NYC Bans Use of Wild Animals in Circuses

New York City, the largest city in the U.S., has passed a bill banning the use of wild animals in circuses. The bill passed 43 to 6 after 11 years of pressure from animal-rights activists.


“This legislation will ensure that animals are in their natural state, not confined in small boxcars and/or treated in other inhumane ways. Equally important, human beings will be safe from animals that may act ferociously,” said bill advocate and New York City Council Member, Rosie Mendez.

Mendez has advocated for this ban for over a decade and was able to bring the bill before the city council, with the help of Humane Society of the United States, Empire State Humane Voters, Council Member Corey Johnson, and a large group of animal-rights activists.

The bill, which will go into effect within one year, is now headed to be signed by Mayor Bill de Blasio, a devoted animal advocate who says he looks forward to signing this legislation.

Elephants and Zebras used by UniverSoul Circus are among the animals who will be helped by this ban.

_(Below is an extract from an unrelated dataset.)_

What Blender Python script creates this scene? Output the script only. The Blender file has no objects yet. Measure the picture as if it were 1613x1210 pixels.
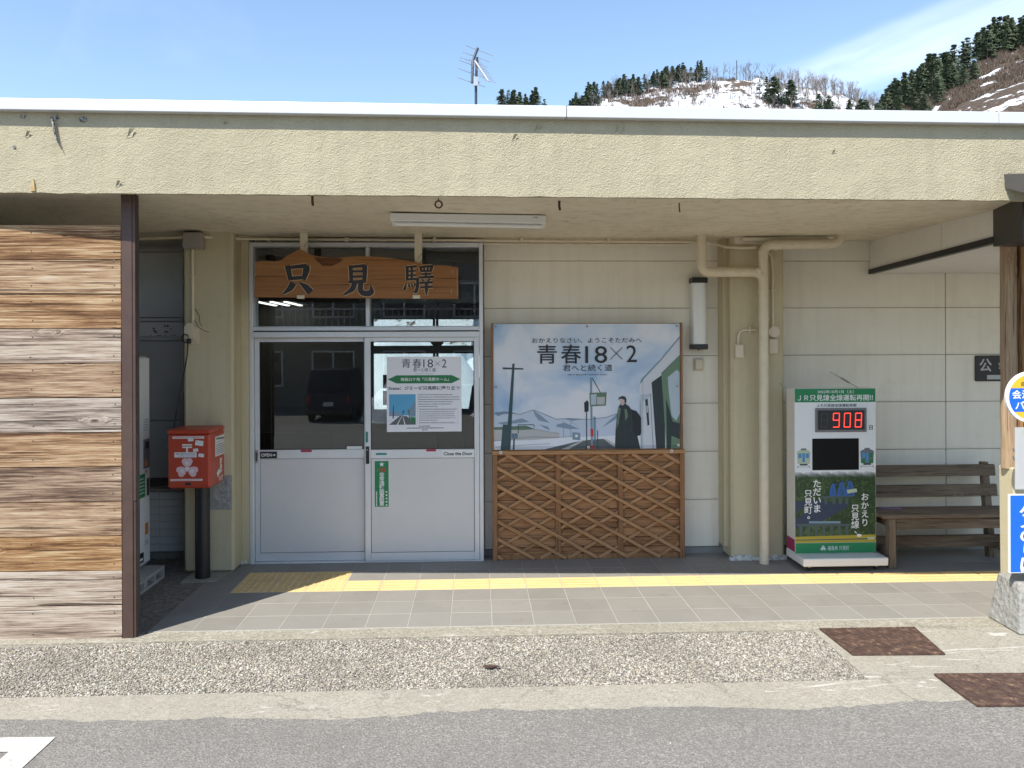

“We now know more about the proper treatment of wild and exotic animals than we did in the past. Entertainment alone is not an excuse to put these animals through more than they ever should have to endure,” said Council Member Corey Johnson.

This ban is one of the many positive actions taken recently to extinguish animal exploitation in the entertainment industry.

After years of pressure from animal-rights activists, Ringling Bros. and Barnum & Bailey Circus closed its curtains for the last time on May 21st after 146 years, reporting a sharp decline in revenue.

Los Angeles passed a similar ban to NYC in April with a unanimous vote to ban the use of wild or exotic animals in circuses.

On June 6th, the New York state legislature passed the Elephant Protection Act, prohibiting the use of elephants in traveling shows. It is headed to Governor Andrew Cuomo to sign. In Illinois, a similar bill is awaiting the signature of Governor Bruce Rauner.

Other restrictions and prohibitions on the use of wild animals in circuses and traveling shows have passed in four states and more than 125 localities in 34 states.